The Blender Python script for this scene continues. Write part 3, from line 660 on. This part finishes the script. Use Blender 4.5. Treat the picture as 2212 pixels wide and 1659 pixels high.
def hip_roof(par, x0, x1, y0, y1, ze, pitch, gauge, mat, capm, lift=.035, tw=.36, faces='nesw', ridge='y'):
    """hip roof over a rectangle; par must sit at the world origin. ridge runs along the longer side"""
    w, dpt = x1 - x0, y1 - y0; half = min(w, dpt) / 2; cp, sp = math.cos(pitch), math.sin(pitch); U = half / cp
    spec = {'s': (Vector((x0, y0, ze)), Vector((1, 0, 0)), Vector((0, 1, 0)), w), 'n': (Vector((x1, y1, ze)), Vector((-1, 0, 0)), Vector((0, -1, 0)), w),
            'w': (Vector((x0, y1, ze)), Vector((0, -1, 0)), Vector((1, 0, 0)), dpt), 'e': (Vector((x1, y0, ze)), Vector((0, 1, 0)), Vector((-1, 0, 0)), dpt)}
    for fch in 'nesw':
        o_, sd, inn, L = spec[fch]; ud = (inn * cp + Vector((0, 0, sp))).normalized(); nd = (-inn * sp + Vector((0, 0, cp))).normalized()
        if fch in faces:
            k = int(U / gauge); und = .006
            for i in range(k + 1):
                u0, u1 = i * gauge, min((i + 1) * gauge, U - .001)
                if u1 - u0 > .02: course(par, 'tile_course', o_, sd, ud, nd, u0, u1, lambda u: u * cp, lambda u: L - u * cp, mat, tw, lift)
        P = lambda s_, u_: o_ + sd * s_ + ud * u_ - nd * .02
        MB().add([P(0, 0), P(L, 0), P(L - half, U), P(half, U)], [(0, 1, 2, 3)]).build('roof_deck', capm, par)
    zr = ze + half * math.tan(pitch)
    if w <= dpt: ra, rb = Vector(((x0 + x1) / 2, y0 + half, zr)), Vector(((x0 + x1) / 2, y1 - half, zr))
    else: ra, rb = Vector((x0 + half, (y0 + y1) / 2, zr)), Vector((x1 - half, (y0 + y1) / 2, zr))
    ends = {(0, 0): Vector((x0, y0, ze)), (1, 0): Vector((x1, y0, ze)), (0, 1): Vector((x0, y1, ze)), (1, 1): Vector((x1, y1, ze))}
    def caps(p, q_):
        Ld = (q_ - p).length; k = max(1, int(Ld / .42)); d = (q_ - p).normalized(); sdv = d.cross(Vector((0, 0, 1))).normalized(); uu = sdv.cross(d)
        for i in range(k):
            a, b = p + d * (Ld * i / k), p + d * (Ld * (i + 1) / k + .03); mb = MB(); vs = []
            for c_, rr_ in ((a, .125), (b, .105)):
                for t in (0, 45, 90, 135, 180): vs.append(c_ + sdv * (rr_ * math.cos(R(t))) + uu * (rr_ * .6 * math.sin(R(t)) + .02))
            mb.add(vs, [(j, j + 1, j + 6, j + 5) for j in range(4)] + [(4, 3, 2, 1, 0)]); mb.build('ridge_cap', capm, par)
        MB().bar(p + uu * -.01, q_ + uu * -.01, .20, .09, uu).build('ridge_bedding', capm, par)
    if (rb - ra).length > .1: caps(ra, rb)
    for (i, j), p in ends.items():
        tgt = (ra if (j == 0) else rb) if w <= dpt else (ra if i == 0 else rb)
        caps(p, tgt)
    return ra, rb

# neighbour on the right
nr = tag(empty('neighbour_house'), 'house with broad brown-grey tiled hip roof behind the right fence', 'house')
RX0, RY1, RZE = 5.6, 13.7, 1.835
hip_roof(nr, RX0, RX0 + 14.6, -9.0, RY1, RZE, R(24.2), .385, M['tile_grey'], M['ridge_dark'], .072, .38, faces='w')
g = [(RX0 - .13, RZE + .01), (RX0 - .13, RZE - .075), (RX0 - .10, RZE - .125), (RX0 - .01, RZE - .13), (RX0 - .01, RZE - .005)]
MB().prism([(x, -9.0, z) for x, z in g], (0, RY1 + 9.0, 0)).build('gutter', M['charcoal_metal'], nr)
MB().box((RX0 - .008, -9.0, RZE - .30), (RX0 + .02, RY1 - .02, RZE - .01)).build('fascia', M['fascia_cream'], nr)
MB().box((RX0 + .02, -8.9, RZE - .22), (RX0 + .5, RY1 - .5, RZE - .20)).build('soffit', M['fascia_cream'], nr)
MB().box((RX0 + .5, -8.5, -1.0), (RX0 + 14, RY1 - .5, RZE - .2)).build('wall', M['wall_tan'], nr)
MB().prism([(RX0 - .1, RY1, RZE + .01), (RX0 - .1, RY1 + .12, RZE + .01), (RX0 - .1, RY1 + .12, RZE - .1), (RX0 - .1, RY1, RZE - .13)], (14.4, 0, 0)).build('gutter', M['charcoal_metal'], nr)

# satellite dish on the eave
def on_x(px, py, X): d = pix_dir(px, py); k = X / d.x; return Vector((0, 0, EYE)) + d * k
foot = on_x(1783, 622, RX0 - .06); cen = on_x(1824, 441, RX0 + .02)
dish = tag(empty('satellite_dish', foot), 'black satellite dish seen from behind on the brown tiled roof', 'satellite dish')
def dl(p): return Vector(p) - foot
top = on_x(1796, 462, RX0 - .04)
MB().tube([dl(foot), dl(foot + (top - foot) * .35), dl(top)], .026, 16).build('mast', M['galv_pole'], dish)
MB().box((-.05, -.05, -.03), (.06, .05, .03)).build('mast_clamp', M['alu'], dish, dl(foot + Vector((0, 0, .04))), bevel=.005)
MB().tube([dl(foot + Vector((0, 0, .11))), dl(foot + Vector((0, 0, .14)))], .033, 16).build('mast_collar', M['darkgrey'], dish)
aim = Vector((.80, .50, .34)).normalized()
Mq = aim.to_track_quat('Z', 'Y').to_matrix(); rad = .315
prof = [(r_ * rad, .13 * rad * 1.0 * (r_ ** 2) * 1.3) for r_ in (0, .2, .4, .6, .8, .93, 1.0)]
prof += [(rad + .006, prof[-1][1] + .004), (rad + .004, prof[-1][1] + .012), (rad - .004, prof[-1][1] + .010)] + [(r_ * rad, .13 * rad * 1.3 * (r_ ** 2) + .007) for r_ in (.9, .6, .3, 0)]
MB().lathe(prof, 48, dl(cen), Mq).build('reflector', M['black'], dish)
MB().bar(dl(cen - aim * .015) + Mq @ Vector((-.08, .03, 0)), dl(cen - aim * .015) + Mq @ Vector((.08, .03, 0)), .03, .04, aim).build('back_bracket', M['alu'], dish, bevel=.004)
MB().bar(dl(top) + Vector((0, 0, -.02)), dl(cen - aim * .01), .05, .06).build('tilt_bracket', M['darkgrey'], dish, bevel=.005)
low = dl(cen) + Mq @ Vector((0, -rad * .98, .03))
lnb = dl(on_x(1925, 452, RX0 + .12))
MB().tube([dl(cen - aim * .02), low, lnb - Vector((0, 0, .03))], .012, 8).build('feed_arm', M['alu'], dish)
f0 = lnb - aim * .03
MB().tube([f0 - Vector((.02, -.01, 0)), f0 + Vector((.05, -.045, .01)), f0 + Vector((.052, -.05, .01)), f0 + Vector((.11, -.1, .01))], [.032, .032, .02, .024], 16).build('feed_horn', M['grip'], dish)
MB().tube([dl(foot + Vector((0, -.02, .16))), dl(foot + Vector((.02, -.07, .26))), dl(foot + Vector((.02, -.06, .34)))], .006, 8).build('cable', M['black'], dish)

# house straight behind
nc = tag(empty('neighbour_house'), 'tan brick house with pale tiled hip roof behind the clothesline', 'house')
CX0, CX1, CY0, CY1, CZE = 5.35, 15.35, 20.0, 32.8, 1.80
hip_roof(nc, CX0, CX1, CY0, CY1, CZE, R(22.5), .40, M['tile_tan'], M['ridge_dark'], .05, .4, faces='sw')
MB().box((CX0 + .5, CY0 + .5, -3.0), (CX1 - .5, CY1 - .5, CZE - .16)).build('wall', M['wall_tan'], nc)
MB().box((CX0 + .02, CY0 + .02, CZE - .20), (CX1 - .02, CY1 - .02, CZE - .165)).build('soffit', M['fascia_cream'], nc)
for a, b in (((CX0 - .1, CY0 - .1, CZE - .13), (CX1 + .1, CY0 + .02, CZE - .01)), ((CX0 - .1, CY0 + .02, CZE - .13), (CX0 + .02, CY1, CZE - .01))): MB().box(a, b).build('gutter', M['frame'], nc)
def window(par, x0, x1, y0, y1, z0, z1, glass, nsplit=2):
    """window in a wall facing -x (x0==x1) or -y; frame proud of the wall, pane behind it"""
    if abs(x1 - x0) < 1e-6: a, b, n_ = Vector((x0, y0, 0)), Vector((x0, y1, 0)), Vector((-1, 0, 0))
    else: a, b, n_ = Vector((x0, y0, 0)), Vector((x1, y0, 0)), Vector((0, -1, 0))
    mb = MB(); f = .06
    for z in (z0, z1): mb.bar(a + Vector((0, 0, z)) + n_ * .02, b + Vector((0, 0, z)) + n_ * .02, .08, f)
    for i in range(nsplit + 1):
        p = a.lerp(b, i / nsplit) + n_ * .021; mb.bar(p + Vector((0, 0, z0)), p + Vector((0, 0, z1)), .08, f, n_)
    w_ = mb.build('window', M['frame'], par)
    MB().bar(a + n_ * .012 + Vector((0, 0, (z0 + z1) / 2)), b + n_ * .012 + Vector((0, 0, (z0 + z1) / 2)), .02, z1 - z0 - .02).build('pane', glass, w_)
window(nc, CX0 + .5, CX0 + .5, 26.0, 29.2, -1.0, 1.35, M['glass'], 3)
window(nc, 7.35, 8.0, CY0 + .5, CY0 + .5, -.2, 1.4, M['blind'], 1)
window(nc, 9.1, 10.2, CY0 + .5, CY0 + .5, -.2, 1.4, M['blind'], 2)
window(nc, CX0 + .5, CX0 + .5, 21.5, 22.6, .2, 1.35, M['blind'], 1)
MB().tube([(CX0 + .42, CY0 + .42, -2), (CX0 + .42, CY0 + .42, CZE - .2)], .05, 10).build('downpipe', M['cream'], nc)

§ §

**WHAT THIS TASK INVOLVES**
Look for the word "from" in every line of the listing and copy the lines that have it.

**EXERCISE RESULT**
The Blender Python script for this scene continues. Write part 3, from line 660 on. This part finishes the script. Use Blender 4.5. Treat the picture as 2212 pixels wide and 1659 pixels high.
dish = tag(empty('satellite_dish', foot), 'black satellite dish seen from behind on the brown tiled roof', 'satellite dish')